Back on the street the boys are having a raucous good time again – going to movies, smoking cigars, taking in a puppet show, playing backgammon, and naughtily shooting their peashooters at passers by from an upstairs window.  But they soon realize that if they are going be on their own, they will need money, and they decide to steal a typewriter from Antoine’s father’s office and pawn it.  This scheme disastrously falls apart, and Antoine is arrested and turned over to his father.

4.  Out of Options
Fed up with his son, Antoine’s father has the boy charged with a crime and jailed.  The cold institutional environment has now gone from school to twenty-four hour confinement.  Shipped like a common criminal to a juvenile delinquency center, Antoine is interviewed by a psychologist intent on scientifically collecting data about the new inmate.  In response to the frosty impersonal questions, Antoine’s answers are open and guileless.  Asked why his parents complain that he lies, Antoine says,
“At times. . . . If I told the truth they wouldn’t believe me.” 
Asked why he doesn’t love his mother, Antoine informs them that he knew he was an illegitimate child and that his mother had wanted to abort him: 

“At first I was placed with a foster mother. When the money ran out, I went to Grandma’s.  Then she got old and couldn’t keep me, so I went to live with my folks, but I was already 8.  I realized Mom didn’t like me much.”   
On visiting day his mother and Rene separately show up, but only his mother is allowed in.  And she is only there to issue her final rejection. “Don’t play the martyr”, she says, “your father says he doesn’t care what happens to you.” Now the FEnv and HEnv are closed off to him, and only the constrictive IEnv remains. Unbowed, Antoine slips away from the center during a soccer game and runs.  In a memorable eighty-second tracking shot, we see him running desperately, finally arriving at the seashore, where he can go no further.

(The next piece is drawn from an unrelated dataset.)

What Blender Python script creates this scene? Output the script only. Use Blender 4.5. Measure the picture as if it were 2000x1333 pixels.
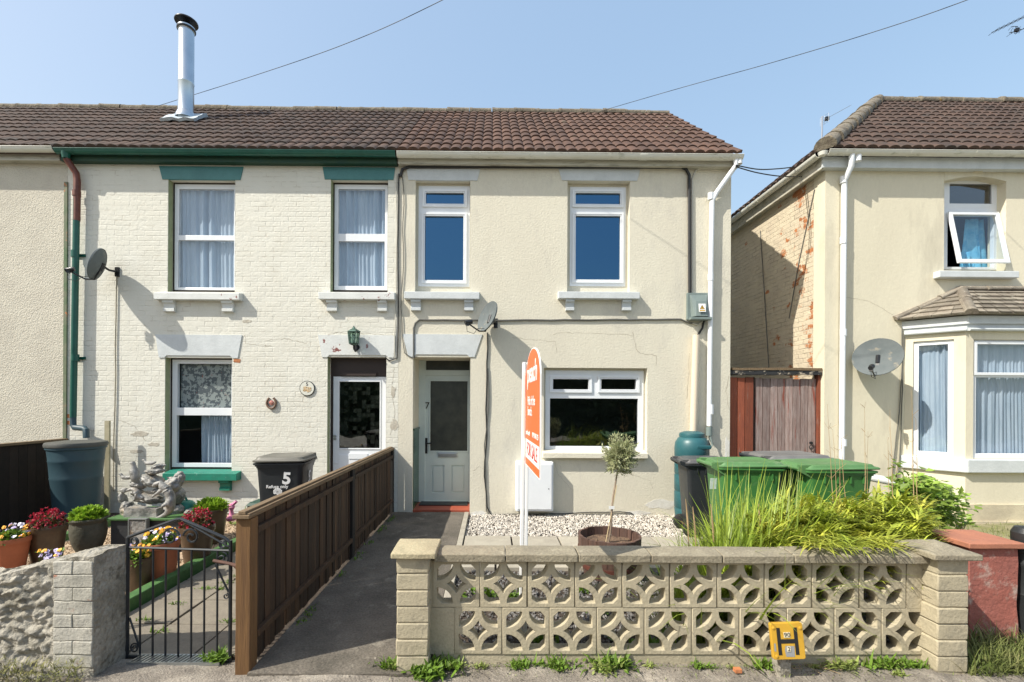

There are several key elements to the film that enhance the emotional effects so important to the film.  The piano music score of Jean Constantin is lyrical and wistful, evoking a sense of inner loneliness.  The acting performances are excellent, particularly that of Jean-Pierre Leaud as Antoine.  Of memorable note is Leaud’s naturalistic responses to the psychologist’s interrogation near the end of the film. Leaud would go on to become a favorite actor of Truffaut and Godard, but his debut performance here, so authentically embodying innocent earnestness without self-pity, was his best, in my opinion.  Albert Remy and Claire Maurier who played Antoine’s parents also do well to portray parents with initially good intentions but who are too preoccupied with their own selfish concerns.

The cinematography of Henri Decaë is also noteworthy.  Decaë is one of my favorites, and his work with Chabrol and Jean-Pierre Melville I highly recommend.  Here he managed effective compositions in the difficult cinemascope (2.35:1 ratio) framing and executed numerous moving-camera shots (including that long tracking shot at the end) with great effect.

The 400 Blows, much better than other well-known youth films of the time, such as The Wild One (1953) and Rebel Without a Cause (1955), captures the innate existential longing that young people have for something more engaging than the dim and compromised world that is set before them. Antoine is branded as a troublemaker, but we can so readily identify with him that we should all be equally so branded.  He is not malicious, but like all boys, he wants to have some fun sometimes, too.  The story seems commonplace, but Truffaut tells it so well that it captures the essence of this inarticulate feeling that there must be something more to life.  Truffaut made many fine films in his career, but he never surpassed this one, his first feature.